Resend [PATCH 00/10] ARM: SMP initialization consolidation

Rob Herring robherring2 at gmail.com
Sun May 8 15:38:18 EDT 2011


On 05/08/2011 04:42 AM, Russell King - ARM Linux wrote:
> On Tue, May 03, 2011 at 03:57:42PM +0200, Arnd Bergmann wrote:
>> On Tuesday 03 May 2011, Russell King - ARM Linux wrote:
>>> Such a SoC may wish to do things differently from the current approach
>>> (which is basically bring up all cores at boot) particularly as the
>>> performance gained from each CPU is far from identical.  So I've been
>>> nervous about moving the CPU map initialization into core code.
>>>
>>> Note that the low power CPU may not be the last in the set, so merely
>>> limiting the system to two CPUs is not the answer.
>>
>> If I read the patches correctly, it's still strictly opt-in per platform.
>
> Except where things are moved into the generic code, such as the setting
> of present CPUs.

Is there any harm in making the default be mark all cores present then 
let the platform code clear the present state if so desired?
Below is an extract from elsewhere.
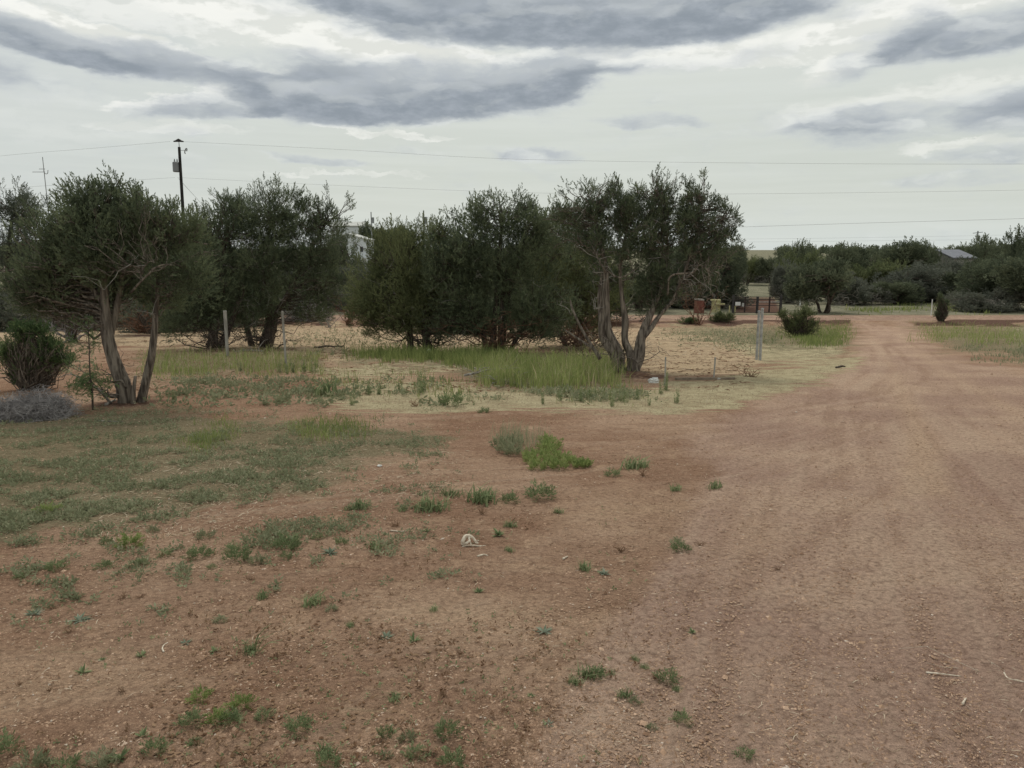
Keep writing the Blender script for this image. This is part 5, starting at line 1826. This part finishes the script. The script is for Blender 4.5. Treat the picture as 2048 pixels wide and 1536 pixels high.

This was my 
intention.

>
>> When a platform wants to support the setup you mentioned or something
>> even stranger, all it would have to do is provide its own versions of
>> the SMP pen and scu init function, right?
>
> No.
>
> As I've already said in the past, I doubt that very many platforms actually
> need the SMP pen stuff.  There are two situations where you need that:
>
> 1. If you have more than two CPUs, _and_ you have no way to control which
>     of those CPUs are triggered to jump into the kernel.
> 2. If you have hotplug and you have no way to power down or reset the
>     CPUs.
>
> There seems to be few platforms which fall into (1) - most SMP
> implementations are based around two CPUs today so if you only have one
> secondary CPU, there's no point triggering it via a soft irq to enter the
> kernel, then hold it in a pen, then release it from the pen, etc.
>
> Those which seem to fall into (2) do so because they've cut'n'pasted the
> code from the Realview platforms, along with its bugs with the auxillary
> control register, which subseqently get tweaked.
>
> My feeling is that most of the hotplug implementations are just basic "this
> seems to approximately work" kind of things rather than someone taking a
> look at what the hardware supports and doing something more useful (such
> as powering down the CPU, placing it in reset, etc.)
>
> However, (2) is dependent on (1) as both share pen_release.  (2) needs to
> be sorted by platforms before the (1) can be eliminated from platform code.
>
> I'd much rather see the pen_release stuff being eliminated from platforms
> where it's not necessary, rather than being turned into a generic thing
> which everyone uses because its there.  Not only should this simplify the
> code, but also reduce the size of the platform SMP support code.
>

Thanks for the explanation. I now see that for my case I won't need the 
pen code at all.

What about the scu_init_cpus patch? You posted something similar as 
Stephen pointed out that I had missed. Do you plan to merge that?